Alas, these dynamics don’t quite fit with Fontaines and The Coronas. The former are undoubtedly the more avant-garde. But if you’re trying to transpose the southern-softie archetype to Ireland, you must look to The Coronas, whose frontman, Danny O’Reilly, is toff of the pops, having been educated at Terenure College.

It is Fontaines, if anyone, who share Oasis’s salt-of-the-earth background. None of the quintet are from Dublin city proper (their frontman, Grian Chatten, grew up in Skerries). And there are echoes of Noel and Liam Gallagher in their Manchester City jerseys in those early Fontaines photo shoots in which the band’s Castlebar-raised bassist, Conor Deegan, sports a Mayo shirt. Fontaines back then looked as if they were vaguely mad for it.

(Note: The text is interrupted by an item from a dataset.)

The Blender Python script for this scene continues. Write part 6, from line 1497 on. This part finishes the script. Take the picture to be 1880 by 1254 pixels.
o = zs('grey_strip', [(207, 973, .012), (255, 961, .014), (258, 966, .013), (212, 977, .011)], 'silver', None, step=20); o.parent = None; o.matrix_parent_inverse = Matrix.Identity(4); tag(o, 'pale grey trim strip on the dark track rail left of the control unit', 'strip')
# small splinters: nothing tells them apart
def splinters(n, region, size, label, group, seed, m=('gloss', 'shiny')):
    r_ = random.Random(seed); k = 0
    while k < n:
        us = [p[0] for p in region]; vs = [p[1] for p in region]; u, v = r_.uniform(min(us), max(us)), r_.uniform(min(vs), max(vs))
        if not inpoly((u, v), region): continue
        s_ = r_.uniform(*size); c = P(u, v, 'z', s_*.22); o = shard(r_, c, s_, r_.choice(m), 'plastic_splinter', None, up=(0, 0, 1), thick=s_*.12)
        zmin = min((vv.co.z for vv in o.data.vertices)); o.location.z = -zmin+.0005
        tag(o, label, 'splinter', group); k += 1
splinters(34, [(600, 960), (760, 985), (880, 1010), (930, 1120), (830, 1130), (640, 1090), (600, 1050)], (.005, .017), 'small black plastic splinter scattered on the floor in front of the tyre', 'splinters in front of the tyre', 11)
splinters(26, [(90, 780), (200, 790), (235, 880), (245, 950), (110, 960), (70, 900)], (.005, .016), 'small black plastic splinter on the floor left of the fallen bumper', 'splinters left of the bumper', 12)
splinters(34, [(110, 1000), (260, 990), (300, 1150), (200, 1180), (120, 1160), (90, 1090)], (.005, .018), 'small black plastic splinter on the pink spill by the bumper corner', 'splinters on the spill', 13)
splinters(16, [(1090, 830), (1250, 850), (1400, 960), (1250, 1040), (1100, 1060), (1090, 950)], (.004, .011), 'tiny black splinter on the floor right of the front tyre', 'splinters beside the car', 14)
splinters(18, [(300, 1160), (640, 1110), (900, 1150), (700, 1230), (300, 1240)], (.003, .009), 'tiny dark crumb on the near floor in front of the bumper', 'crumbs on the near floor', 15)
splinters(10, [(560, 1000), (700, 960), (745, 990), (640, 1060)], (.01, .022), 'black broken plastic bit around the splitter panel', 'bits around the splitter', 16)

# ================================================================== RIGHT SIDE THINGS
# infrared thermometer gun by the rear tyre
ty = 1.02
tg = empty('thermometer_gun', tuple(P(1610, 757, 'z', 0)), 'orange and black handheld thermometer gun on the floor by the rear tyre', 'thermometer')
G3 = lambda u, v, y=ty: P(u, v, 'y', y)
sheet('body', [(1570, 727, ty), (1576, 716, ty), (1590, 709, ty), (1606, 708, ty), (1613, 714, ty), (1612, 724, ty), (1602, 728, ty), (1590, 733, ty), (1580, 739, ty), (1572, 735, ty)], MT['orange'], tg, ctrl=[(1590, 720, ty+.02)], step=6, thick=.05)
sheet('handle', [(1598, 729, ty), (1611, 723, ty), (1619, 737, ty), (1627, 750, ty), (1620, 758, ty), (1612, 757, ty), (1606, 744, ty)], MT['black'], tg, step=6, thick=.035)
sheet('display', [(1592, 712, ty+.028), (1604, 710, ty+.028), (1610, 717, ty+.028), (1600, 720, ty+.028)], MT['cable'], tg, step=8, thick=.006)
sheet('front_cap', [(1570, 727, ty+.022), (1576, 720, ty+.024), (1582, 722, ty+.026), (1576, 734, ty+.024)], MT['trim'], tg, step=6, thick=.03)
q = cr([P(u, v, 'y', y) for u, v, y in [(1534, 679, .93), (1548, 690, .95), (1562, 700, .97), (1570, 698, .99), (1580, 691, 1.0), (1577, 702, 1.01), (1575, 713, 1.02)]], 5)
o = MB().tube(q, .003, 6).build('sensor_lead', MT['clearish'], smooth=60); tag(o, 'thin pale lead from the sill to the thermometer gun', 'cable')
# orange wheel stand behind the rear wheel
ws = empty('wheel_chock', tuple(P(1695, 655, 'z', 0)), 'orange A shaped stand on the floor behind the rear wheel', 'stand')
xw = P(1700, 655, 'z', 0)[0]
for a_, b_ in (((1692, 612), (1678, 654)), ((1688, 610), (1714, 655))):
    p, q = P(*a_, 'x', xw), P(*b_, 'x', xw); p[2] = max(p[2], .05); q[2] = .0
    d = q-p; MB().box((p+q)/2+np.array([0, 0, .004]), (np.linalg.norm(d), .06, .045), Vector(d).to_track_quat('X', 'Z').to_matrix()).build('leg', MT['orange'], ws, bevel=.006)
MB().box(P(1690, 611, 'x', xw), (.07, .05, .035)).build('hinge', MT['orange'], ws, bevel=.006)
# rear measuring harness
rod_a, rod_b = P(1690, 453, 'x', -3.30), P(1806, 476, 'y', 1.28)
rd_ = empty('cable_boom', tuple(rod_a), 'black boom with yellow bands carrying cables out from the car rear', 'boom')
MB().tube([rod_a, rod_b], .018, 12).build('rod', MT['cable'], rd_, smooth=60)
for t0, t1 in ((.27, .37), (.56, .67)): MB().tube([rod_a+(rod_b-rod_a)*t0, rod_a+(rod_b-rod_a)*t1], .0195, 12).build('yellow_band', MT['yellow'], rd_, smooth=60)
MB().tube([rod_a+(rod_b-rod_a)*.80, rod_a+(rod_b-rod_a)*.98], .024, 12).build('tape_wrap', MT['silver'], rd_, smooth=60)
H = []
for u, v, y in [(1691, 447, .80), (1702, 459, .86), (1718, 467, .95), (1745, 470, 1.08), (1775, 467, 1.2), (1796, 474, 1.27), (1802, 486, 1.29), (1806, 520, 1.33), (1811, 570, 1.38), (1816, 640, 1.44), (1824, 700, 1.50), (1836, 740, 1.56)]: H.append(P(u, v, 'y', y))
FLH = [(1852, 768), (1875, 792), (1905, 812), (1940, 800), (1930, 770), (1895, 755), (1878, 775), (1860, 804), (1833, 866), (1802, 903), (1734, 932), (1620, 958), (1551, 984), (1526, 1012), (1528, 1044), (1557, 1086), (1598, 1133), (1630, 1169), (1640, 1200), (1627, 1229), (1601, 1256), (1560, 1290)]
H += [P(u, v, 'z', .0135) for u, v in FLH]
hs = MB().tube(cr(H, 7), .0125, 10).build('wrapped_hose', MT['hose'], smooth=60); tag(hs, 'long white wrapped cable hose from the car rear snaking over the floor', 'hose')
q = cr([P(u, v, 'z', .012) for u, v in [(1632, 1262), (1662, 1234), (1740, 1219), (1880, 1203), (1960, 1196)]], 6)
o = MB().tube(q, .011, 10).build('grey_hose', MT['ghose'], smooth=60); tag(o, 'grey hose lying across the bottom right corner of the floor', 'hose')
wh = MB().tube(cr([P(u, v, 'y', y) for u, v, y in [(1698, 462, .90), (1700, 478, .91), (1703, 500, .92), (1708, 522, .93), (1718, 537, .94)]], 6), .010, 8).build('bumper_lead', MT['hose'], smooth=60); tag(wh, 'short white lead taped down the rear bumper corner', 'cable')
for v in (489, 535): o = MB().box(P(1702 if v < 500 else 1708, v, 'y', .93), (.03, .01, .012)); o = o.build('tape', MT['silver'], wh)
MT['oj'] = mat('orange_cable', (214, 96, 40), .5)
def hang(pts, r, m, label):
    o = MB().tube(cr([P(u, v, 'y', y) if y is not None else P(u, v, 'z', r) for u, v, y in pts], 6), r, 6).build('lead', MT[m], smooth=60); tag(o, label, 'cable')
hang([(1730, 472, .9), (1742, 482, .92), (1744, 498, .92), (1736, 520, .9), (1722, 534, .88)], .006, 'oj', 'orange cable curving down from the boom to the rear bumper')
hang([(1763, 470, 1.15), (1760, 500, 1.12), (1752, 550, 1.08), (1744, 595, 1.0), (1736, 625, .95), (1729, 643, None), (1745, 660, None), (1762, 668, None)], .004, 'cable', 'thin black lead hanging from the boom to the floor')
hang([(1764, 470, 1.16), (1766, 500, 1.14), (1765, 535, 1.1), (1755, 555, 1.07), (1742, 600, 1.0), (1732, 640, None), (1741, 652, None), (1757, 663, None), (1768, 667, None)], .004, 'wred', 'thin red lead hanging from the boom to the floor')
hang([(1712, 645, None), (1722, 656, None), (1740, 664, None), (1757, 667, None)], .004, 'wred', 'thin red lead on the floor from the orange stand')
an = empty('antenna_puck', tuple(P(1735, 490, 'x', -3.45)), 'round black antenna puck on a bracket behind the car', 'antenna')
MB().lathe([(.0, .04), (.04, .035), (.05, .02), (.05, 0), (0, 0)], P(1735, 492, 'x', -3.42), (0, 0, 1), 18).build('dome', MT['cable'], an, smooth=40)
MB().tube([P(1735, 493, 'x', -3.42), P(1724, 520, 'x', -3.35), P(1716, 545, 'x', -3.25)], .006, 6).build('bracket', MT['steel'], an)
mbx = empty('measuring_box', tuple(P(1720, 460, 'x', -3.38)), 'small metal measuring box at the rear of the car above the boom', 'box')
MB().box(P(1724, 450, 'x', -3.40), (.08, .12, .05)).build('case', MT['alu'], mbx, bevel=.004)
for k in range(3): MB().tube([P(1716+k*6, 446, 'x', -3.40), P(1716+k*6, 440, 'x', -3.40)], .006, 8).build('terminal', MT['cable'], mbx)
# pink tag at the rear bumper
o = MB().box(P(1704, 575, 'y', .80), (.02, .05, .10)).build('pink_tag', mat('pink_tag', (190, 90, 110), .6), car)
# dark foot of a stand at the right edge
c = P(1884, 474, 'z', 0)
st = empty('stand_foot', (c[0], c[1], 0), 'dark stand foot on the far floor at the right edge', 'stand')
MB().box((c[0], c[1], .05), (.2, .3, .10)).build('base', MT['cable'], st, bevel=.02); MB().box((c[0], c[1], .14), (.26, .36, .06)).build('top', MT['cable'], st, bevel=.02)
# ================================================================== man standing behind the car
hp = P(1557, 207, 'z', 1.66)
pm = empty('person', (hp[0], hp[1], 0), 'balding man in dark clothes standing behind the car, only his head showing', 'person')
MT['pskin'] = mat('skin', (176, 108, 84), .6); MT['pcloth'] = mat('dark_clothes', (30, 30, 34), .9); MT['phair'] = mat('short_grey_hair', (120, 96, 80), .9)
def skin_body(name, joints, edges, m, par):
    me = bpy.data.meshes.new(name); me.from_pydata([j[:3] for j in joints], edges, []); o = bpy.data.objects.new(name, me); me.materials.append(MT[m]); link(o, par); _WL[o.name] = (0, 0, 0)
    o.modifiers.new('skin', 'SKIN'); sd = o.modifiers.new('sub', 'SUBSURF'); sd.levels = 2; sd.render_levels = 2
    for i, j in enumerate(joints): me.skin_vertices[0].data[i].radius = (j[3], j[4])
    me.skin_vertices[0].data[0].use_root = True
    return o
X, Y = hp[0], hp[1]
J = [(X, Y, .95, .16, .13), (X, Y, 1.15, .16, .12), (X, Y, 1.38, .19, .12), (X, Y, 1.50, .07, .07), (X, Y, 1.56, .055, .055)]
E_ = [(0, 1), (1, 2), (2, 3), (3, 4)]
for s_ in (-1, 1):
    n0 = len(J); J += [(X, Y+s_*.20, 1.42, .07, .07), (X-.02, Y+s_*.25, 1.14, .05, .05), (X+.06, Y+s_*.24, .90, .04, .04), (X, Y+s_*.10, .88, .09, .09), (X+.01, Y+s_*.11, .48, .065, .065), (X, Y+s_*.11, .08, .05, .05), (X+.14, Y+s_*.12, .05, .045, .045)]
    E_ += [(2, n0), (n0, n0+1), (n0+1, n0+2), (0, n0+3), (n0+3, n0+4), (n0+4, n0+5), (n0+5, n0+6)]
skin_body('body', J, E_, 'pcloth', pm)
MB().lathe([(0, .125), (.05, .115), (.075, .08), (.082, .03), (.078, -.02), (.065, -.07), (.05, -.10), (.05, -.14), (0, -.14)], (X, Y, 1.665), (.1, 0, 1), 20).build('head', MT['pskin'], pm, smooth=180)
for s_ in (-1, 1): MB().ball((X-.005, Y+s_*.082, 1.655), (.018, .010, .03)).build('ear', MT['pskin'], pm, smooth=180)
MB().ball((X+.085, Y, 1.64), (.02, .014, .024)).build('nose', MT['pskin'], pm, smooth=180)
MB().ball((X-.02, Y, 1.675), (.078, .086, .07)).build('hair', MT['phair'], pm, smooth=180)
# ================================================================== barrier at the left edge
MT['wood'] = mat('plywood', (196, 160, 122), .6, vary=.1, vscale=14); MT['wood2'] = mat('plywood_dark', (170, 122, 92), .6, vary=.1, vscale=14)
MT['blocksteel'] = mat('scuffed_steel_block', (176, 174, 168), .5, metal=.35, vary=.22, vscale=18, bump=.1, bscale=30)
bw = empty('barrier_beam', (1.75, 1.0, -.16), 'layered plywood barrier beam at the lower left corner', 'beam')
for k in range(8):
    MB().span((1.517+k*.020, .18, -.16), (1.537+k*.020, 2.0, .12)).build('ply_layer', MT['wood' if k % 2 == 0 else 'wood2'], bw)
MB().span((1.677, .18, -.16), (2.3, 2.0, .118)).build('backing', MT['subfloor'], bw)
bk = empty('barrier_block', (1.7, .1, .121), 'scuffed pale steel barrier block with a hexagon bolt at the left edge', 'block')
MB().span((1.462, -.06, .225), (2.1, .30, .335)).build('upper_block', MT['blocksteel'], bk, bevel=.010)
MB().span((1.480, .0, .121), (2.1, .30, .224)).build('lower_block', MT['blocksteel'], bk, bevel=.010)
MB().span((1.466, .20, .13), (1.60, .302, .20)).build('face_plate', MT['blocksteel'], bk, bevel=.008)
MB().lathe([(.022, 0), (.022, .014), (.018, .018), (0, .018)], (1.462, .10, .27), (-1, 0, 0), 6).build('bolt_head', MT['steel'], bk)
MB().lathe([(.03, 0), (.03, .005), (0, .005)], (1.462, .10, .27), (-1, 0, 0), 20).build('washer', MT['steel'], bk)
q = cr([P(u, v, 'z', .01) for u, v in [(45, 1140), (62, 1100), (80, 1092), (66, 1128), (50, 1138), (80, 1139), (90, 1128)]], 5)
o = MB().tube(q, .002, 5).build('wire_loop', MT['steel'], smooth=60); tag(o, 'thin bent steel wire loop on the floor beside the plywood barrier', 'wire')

The face-off doesn’t really work in David v Goliath terms either. On paper The Coronas are the bigger deal, having headlined 3Arena. This weekend they were even due to host their own festival, in Bray. But their international profile is modest. The Coronas were set to play Shepherd’s Bush Empire, in London, this year. Fontaines are critical darlings from Brooklyn to Brixton. This year, before the world changed, they headlined Brixton Academy, which, with a capacity of 4,900, is more than twice the size of the Empire. They have also, of course, been nominated for the Mercury Music Prize, an honour that will continue to elude The Coronas for some time to come.

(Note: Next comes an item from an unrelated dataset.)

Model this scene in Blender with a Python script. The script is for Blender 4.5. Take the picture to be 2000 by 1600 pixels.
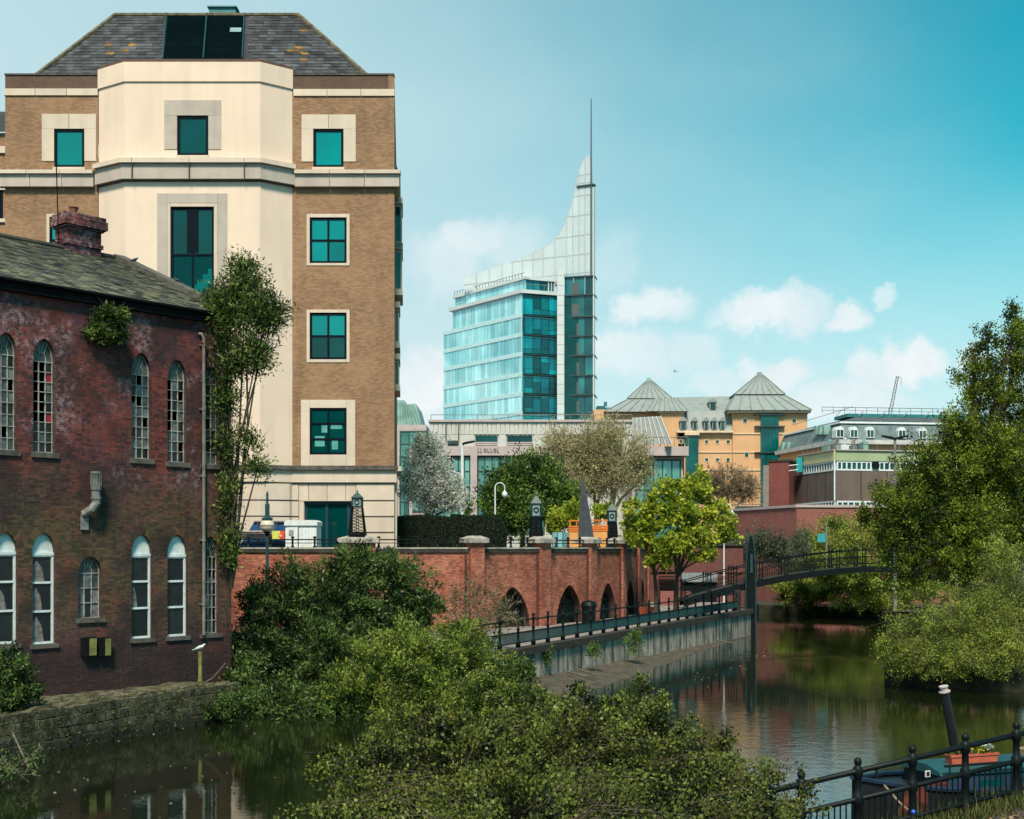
import bpy, math, random
import numpy as np
from mathutils import Vector, Matrix

R = math.radians
rnd = random.Random(11)
rng = np.random.default_rng(11)
sc = bpy.context.scene
col = sc.collection
for o in list(bpy.data.objects):
    bpy.data.objects.remove(o)

# ------------------------------------------------------------------ camera, sky, sun, exposure
FOC, EYE, HZ = 2400.0, 5.5, 1070.0          # focal length and horizon of the photograph in its own pixels, eye height in metres
cam = bpy.data.cameras.new('camera')
cam.sensor_width = 36.0
cam.lens = 36.0 * FOC / 2000.0
cam.shift_y = (HZ - 800.0) / 2000.0
cam.clip_start, cam.clip_end = 0.1, 6000.0
co = bpy.data.objects.new('camera', cam)
co.location = (0, 0, EYE)
co.rotation_euler = (R(90), 0, 0)
col.objects.link(co)
sc.camera = co
sc.view_settings.view_transform = 'Standard'
sc.view_settings.look = 'None'
sc.view_settings.exposure = 0.82
sc.view_settings.gamma = 1.0
sc.view_settings.use_curve_mapping = False
sc.cycles.max_bounces, sc.cycles.diffuse_bounces, sc.cycles.glossy_bounces, sc.cycles.transmission_bounces = 5, 2, 3, 2
sc.cycles.caustics_reflective = sc.cycles.caustics_refractive = False

TO_SUN = Vector((-0.04, -0.60, 0.80)).normalized()
sl = bpy.data.lights.new('sun', 'SUN')
sl.energy, sl.angle, sl.color = 3.5, R(12.0), (1.0, 0.84, 0.68)
so = bpy.data.objects.new('sun', sl)
so.rotation_euler = (-TO_SUN).to_track_quat('-Z', 'Y').to_euler()
so.location = (-40, -30, 80)
col.objects.link(so)

SKY_TINT = (0.06, 0.92, 0.74, 1)
CLOUD = (5.3, 5.5, 5.55, 1)
def dirpx(px, py):
    return Vector(((px - 1000) / FOC, 1.0, (HZ - py) / FOC)).normalized()

def make_world():
    w = bpy.data.worlds.new('World')
    sc.world = w
    w.use_nodes = True
    nt = w.node_tree
    nt.nodes.clear()
    N, L = nt.nodes.new, nt.links.new
    def math_(op, a, b=None, clamp=False):
        n = N('ShaderNodeMath'); n.operation = op; n.use_clamp = clamp
        for i, x in enumerate((a, b)):
            if x is None: continue
            if isinstance(x, (int, float)): n.inputs[i].default_value = x
            else: L(x, n.inputs[i])
        return n.outputs[0]
    def vec_(op, a, b):
        n = N('ShaderNodeVectorMath'); n.operation = op
        for i, x in enumerate((a, b)):
            if isinstance(x, (tuple, Vector)): n.inputs[i].default_value = x
            else: L(x, n.inputs[i])
        return n
    def ramp(x, lo, hi):
        n = N('ShaderNodeMapRange'); n.interpolation_type = 'SMOOTHSTEP'
        L(x, n.inputs[0]); n.inputs[1].default_value = lo; n.inputs[2].default_value = hi
        return n.outputs[0]
    tc = N('ShaderNodeTexCoord').outputs['Generated']
    sky = N('ShaderNodeTexSky')
    sky.sky_type = 'NISHITA'; sky.sun_disc = False
    sky.sun_elevation = math.asin(TO_SUN.z)
    sky.sun_rotation = math.atan2(TO_SUN.x, TO_SUN.y)
    sky.air_density, sky.dust_density, sky.ozone_density = 1.0, 0.6, 2.0
    tint = N('ShaderNodeMix'); tint.data_type = 'RGBA'; tint.blend_type = 'MULTIPLY'; tint.inputs[0].default_value = 1
    L(sky.outputs[0], tint.inputs[6]); tint.inputs[7].default_value = SKY_TINT
    # thin cloud veil: thicker towards one side of the sky and the horizon, clearer towards the other
    nz = N('ShaderNodeTexNoise'); nz.inputs['Scale'].default_value = 2.2; nz.inputs['Detail'].default_value = 5; nz.inputs['Roughness'].default_value = 0.5
    L(vec_('MULTIPLY', tc, (1, 1, 2.0)).outputs[0], nz.inputs['Vector'])
    d = vec_('DOT_PRODUCT', tc, Vector((-0.78, 0.12, -0.62)).normalized()).outputs['Value']
    veil = math_('ADD', math_('MULTIPLY', d, 1.25), math_('MULTIPLY', math_('SUBTRACT', nz.outputs[0], 0.5), 0.55))
    veil = math_('MULTIPLY', ramp(veil, -0.60, 0.20), 0.97)
    # haze whitening at the horizon
    sep = N('ShaderNodeSeparateXYZ'); L(tc, sep.inputs[0])
    hzw = math_('MULTIPLY', math_('SUBTRACT', 1.0, ramp(math_('ABSOLUTE', sep.outputs[2]), 0.03, 0.30)), 0.85)
    # cumulus: soft heaps in a belt above the horizon
    nd = N('ShaderNodeTexNoise'); nd.inputs['Scale'].default_value = 14; nd.inputs['Detail'].default_value = 9; nd.inputs['Roughness'].default_value = 0.64
    L(tc, nd.inputs['Vector'])
    off = vec_('MULTIPLY', vec_('SUBTRACT', nd.outputs['Color'], (0.5, 0.5, 0.5)).outputs[0], (0.075, 0.075, 0.075)).outputs[0]
    wd = vec_('ADD', tc, off).outputs[0]
    blobs = [(1290, 600, 62, 30, .8), (1245, 612, 40, 34, .8), (1490, 628, 95, 36, .85), (1560, 610, 45, 30, .6), (1645, 634, 50, 30, .95), (1735, 590, 26, 20, .6),
             (1800, 690, 42, 38, 1.), (1755, 715, 50, 40, 1.), (1695, 745, 62, 38, .85), (1500, 735, 72, 36, .95), (1225, 700, 75, 45, .7), (1335, 690, 60, 35, .6),
             (935, 468, 75, 45, .6), (870, 520, 85, 60, .5), (1010, 490, 60, 50, .35), (825, 745, 75, 62, .95), (1190, 520, 55, 60, .25), (1600, 800, 160, 40, .8), (1900, 692, 26, 20, .8),
             (1380, 745, 60, 30, .6), (2150, 640, 120, 60, .8), (2400, 720, 160, 50, .9), (-200, 600, 200, 80, .7), (-500, 700, 220, 70, .9)]
    acc = None
    for (px, py, rx, ry, s) in blobs:
        c = dirpx(px, py)
        ax, ay = FOC / rx * 0.86, FOC / ry * 0.86
        dv = vec_('SUBTRACT', wd, c).outputs[0]
        ln = N('ShaderNodeVectorMath'); ln.operation = 'LENGTH'
        L(vec_('MULTIPLY', dv, (ax, ax * .4, ay)).outputs[0], ln.inputs[0])
        m = math_('MULTIPLY', ramp(ln.outputs['Value'], 1.12, 0.45), s)
        acc = m if acc is None else math_('MAXIMUM', acc, m)
    nb = N('ShaderNodeTexNoise'); nb.inputs['Scale'].default_value = 7; nb.inputs['Detail'].default_value = 6
    L(vec_('MULTIPLY', tc, (1, 1, 2.4)).outputs[0], nb.inputs['Vector'])
    belt = math_('MULTIPLY', math_('SUBTRACT', 1.0, ramp(sep.outputs[2], 0.10, 0.26)), ramp(nb.outputs[0], 0.56, 0.74))
    acc = math_('MAXIMUM', acc, math_('MULTIPLY', belt, 0.55))
    vm = N('ShaderNodeMix'); vm.data_type = 'RGBA'
    L(veil, vm.inputs[0]); L(tint.outputs[2], vm.inputs[6]); vm.inputs[7].default_value = (3.1, 4.3, 4.6, 1)
    cm = N('ShaderNodeMix'); cm.data_type = 'RGBA'
    acc = math_('MULTIPLY', acc, math_('ADD', 0.55, math_('MULTIPLY', nb.outputs[0], 0.75)), True); hm = N('ShaderNodeMix'); hm.data_type = 'RGBA'; L(hzw, hm.inputs[0]); L(vm.outputs[2], hm.inputs[6]); hm.inputs[7].default_value = (4.2, 5.0, 5.2, 1)
    L(acc, cm.inputs[0]); L(hm.outputs[2], cm.inputs[6]); ccm = N('ShaderNodeMix'); ccm.data_type = 'RGBA'; L(ramp(nd.outputs[0], .35, .62), ccm.inputs[0]); ccm.inputs[6].default_value = (4.5, 5.0, 5.2, 1); ccm.inputs[7].default_value = CLOUD; L(ccm.outputs[2], cm.inputs[7])
    bg = N('ShaderNodeBackground'); bg.inputs['Strength'].default_value = 0.1
    L(cm.outputs[2], bg.inputs['Color'])
    out = N('ShaderNodeOutputWorld'); L(bg.outputs[0], out.inputs['Surface'])
make_world()

# ------------------------------------------------------------------ helpers
def P(px, py, d):
    return Vector(((px - 1000) * d / FOC, d, EYE - (py - HZ) * d / FOC))
def PZ(px, d, z):
    return Vector(((px - 1000) * d / FOC, d, z))

class Frame:
    """A plane: u runs along it, v up, w out of it."""
    def __init__(s, o, u, w, v=(0, 0, 1)):
        s.o, s.u, s.v, s.w = Vector(o), Vector(u).normalized(), Vector(v).normalized(), Vector(w).normalized()
    def at(s, u, v, w=0.0):
        return s.o + s.u * u + s.v * v + s.w * w
    def hit(s, px, py, w=0.0):
        e = Vector((0, 0, EYE)); d = Vector(((px - 1000) / FOC, 1, (HZ - py) / FOC))
        o = s.o + s.w * w
        t = (o - e).dot(s.w) / d.dot(s.w)
        q = e + d * t - o
        return q.dot(s.u), q.dot(s.v)
    def rect(s, x0, y0, x1, y1, w=0.0):
        a, b = s.hit(x0, y1, w); c, _ = s.hit(x1, y1, w); _, d = s.hit((x0 + x1) / 2, y0, w); _, b = s.hit((x0 + x1) / 2, y1, w)
        return a, c, b, d
    def off(s, w):
        return Frame(s.o + s.w * w, s.u, s.w, s.v)
def frame2(a, b):
    """Upright plane through two ground points, facing the side that lies to the right of b seen from a turned back (the viewer)."""
    a = Vector((a[0], a[1], 0)); b = Vector((b[0], b[1], 0))
    u = (b - a).normalized()
    w = Vector((u.y, -u.x, 0))
    return Frame(a, u, w)
def framepx(x0, d0, x1, d1):
    return frame2(PZ(x0, d0, 0), PZ(x1, d1, 0))
WF = Frame((0, 0, 0), (1, 0, 0), (0, -1, 0))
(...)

By those metrics then, The Coronas are the underdogs. They have certainly come out fighting promoting True Love Waits, with O’Reilly and his bandmates touring the country in an ice-cream van, signing records and handing out delicious treats. I’ll have to check, but I suspect Grian Chatten and chums won’t be spending the long weekend dispensing sundaes at a Golden Discs near you.

From a certain perspective, Fontaines DC and The Coronas represent the contradictory halves of the Irish psyche. Fontaines are torrid, angsty and arty. The Coronas are upbeat and comfortable with success – a beaming, bearded selfie in human form. It’s the combination of those qualities that makes Ireland the unique, perplexing and frustrating place it is.

So pick a side and cheer your favourite all the way to number one. (I’m popping out in a bit to very pretentiously buy A Hero’s Death on coloured vinyl.) Whoever triumphs, when we look at them on the figurative winner’s podium we will in a way be seeing our own reflection staring back at us.